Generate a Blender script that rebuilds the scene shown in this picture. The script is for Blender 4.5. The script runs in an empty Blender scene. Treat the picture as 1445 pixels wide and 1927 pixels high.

+--

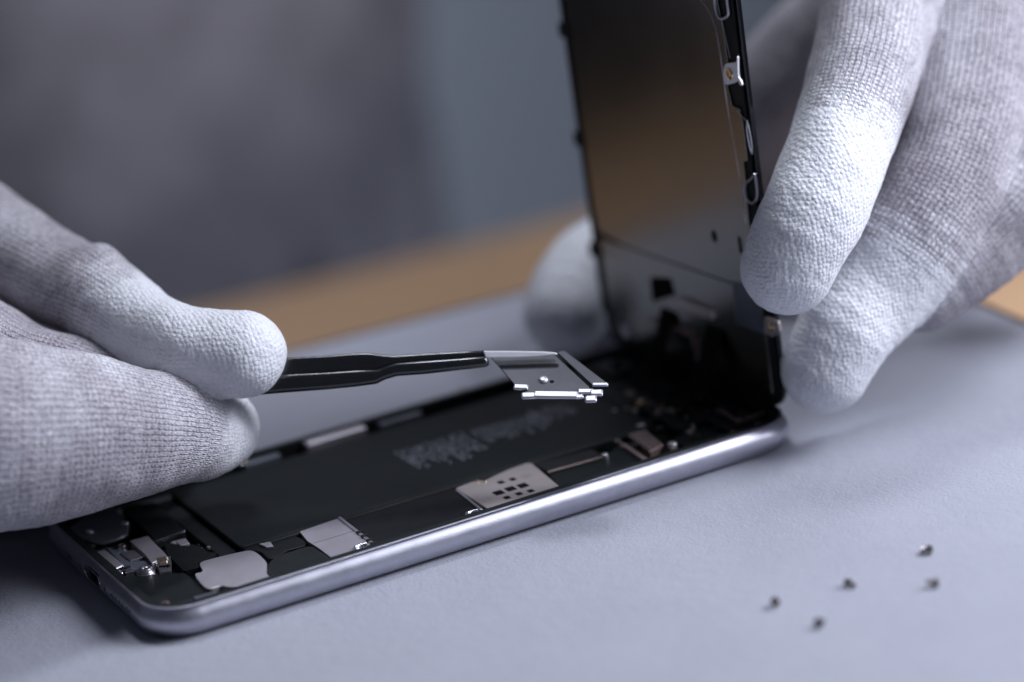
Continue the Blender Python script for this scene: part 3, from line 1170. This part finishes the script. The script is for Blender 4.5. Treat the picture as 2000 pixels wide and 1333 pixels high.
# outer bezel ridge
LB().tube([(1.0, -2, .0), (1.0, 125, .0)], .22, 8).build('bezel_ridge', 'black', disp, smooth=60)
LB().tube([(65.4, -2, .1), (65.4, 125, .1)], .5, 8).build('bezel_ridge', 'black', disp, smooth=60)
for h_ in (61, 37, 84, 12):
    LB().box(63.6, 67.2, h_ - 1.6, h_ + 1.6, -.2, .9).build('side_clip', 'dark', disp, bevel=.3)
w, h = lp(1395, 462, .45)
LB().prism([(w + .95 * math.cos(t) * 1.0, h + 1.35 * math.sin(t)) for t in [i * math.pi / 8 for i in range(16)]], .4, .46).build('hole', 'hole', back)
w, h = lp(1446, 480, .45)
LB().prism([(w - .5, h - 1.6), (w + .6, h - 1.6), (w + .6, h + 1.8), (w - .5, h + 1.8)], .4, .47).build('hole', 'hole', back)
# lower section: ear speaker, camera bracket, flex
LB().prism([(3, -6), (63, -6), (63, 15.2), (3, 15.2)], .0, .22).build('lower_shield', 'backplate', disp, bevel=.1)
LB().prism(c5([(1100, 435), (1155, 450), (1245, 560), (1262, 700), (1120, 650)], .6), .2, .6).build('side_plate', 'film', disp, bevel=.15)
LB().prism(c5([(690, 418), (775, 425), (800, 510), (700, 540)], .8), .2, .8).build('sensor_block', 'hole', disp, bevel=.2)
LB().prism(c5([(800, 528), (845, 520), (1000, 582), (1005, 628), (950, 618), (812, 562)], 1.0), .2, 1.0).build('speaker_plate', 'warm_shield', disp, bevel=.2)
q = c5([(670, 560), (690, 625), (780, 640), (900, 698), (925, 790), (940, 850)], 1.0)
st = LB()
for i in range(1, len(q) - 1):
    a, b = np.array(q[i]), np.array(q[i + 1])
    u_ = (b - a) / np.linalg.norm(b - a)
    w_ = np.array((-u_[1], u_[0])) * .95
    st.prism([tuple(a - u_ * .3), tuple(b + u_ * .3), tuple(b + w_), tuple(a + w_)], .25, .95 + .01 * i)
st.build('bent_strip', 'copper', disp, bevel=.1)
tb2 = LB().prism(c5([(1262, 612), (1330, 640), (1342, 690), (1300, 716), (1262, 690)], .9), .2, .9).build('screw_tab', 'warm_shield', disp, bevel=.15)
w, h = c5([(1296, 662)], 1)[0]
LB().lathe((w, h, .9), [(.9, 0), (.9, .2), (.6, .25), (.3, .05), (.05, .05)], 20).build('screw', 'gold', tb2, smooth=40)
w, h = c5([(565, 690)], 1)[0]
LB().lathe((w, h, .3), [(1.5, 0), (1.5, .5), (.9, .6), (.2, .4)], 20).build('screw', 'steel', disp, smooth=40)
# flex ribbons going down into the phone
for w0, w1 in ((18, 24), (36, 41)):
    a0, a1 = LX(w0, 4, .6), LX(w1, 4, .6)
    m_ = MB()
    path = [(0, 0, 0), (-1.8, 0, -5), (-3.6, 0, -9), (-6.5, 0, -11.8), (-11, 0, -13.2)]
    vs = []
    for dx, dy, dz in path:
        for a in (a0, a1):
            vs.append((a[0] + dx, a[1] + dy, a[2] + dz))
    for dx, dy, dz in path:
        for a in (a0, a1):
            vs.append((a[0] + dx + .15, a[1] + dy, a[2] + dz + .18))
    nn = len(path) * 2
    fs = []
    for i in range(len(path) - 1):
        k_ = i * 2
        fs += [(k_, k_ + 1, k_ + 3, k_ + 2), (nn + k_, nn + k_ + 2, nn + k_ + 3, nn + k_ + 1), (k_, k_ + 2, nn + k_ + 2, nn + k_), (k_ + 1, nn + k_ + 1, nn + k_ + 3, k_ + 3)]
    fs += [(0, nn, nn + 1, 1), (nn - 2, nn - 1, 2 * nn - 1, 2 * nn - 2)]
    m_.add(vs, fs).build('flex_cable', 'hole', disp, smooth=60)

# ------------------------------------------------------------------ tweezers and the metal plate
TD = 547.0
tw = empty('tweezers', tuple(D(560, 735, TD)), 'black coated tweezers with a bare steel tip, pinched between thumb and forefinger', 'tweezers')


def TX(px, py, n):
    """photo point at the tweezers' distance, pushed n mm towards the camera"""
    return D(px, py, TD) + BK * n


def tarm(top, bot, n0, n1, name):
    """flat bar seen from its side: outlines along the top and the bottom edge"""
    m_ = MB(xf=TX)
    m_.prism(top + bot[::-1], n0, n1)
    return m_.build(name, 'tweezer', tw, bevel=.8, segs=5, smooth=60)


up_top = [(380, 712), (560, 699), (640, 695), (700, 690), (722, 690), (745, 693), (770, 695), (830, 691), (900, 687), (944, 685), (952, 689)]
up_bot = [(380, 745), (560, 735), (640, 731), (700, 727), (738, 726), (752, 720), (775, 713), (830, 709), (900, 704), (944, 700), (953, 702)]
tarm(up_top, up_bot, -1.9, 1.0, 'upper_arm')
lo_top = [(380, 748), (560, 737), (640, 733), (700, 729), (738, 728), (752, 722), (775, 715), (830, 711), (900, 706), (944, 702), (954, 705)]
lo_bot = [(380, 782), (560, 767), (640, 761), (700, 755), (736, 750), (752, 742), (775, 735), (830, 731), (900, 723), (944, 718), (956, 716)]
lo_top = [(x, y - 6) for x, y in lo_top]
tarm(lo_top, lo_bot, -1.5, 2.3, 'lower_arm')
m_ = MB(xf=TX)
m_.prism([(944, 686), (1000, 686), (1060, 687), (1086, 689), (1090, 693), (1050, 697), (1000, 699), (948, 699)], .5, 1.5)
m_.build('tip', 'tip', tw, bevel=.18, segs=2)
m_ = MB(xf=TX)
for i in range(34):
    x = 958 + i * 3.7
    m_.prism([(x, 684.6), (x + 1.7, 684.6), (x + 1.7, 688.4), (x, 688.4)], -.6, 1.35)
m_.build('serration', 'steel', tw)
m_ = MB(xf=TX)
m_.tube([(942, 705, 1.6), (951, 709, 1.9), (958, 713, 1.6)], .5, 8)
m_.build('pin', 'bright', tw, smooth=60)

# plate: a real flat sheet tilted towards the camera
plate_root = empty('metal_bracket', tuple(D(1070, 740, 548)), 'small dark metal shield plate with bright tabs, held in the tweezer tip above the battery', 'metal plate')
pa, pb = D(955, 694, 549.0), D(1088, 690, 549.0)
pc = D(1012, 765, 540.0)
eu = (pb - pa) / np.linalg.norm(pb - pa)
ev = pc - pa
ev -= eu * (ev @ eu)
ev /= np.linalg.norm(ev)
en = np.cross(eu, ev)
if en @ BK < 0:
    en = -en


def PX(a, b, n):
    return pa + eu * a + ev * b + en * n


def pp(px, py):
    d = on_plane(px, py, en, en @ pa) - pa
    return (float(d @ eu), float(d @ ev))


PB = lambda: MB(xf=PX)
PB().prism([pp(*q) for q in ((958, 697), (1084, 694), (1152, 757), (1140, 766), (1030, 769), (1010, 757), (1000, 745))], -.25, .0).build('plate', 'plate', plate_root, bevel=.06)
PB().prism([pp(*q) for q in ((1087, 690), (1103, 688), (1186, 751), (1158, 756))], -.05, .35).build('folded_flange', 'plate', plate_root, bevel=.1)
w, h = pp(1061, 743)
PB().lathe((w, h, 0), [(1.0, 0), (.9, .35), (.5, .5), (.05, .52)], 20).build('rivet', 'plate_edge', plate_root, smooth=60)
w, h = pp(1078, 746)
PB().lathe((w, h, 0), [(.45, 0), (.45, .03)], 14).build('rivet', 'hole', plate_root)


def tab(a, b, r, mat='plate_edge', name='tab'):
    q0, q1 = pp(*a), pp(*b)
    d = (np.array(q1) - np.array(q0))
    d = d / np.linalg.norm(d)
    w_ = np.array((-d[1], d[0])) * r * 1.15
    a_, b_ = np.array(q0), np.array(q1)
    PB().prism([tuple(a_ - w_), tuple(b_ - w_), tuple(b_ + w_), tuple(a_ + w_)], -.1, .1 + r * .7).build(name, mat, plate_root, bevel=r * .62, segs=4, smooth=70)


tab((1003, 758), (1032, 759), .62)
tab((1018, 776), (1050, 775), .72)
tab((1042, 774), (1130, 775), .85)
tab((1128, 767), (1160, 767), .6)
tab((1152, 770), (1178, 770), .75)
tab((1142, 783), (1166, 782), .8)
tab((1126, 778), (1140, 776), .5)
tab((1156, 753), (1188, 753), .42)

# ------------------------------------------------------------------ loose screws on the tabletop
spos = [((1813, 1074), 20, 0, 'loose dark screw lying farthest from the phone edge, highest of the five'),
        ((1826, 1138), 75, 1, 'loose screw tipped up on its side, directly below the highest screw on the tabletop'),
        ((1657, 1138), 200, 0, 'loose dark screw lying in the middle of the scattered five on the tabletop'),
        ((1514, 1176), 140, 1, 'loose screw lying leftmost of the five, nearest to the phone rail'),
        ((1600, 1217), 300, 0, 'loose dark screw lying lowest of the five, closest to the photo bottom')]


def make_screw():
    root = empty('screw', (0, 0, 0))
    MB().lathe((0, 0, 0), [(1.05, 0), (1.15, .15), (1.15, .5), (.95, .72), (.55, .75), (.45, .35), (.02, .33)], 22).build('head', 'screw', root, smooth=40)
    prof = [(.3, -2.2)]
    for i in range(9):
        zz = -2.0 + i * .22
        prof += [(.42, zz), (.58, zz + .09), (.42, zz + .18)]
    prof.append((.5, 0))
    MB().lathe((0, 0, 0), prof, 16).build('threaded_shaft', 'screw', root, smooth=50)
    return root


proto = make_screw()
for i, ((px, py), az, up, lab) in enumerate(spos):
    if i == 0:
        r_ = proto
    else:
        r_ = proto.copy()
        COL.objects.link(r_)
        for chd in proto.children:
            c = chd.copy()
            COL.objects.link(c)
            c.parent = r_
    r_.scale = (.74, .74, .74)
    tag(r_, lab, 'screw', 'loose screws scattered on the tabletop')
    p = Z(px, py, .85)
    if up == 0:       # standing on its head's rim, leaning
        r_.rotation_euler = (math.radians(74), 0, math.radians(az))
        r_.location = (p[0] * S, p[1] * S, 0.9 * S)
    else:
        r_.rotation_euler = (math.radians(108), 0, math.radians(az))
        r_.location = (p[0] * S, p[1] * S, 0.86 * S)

+--

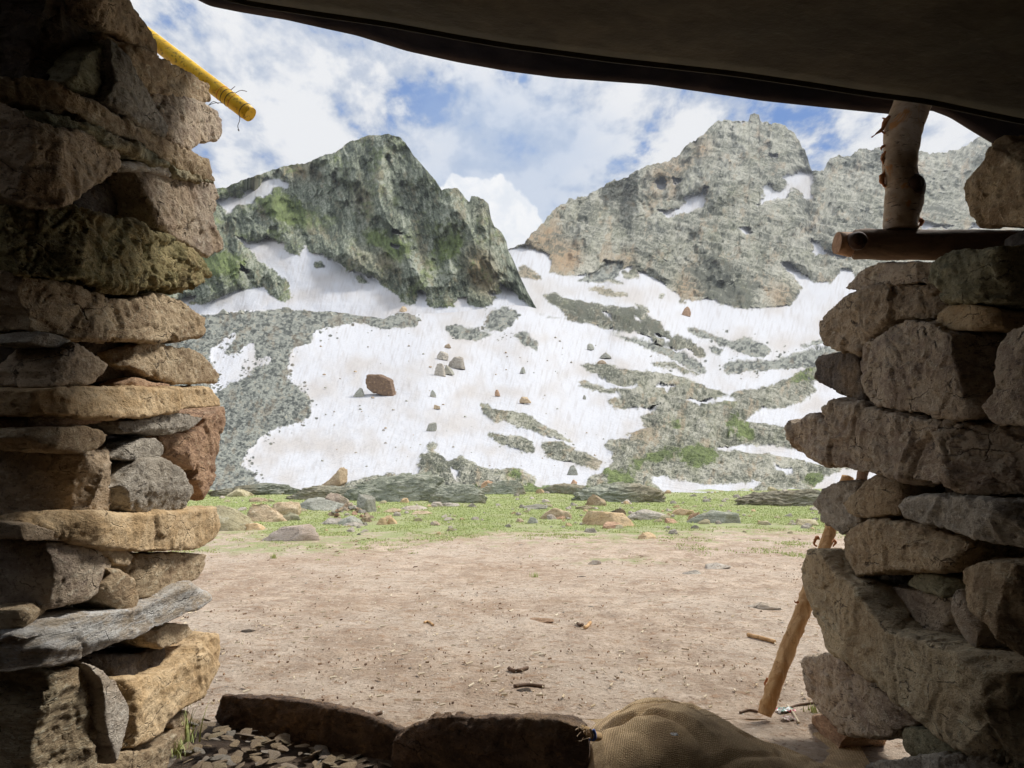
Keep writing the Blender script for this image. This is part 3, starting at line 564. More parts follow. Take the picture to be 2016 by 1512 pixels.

+--

Brief >> In the entries above, identify every line with the string "empty".

Response to this task >>
Generate a Blender script that rebuilds the scene shown in this picture. The script is for Blender 4.5. The script runs in an empty Blender scene. Treat the picture as 1445 pixels wide and 1927 pixels high.
tw = empty('tweezers', tuple(D(560, 735, TD)), 'black coated tweezers with a bare steel tip, pinched between thumb and forefinger', 'tweezers')
plate_root = empty('metal_bracket', tuple(D(1070, 740, 548)), 'small dark metal shield plate with bright tabs, held in the tweezer tip above the battery', 'metal plate')
    root = empty('screw', (0, 0, 0))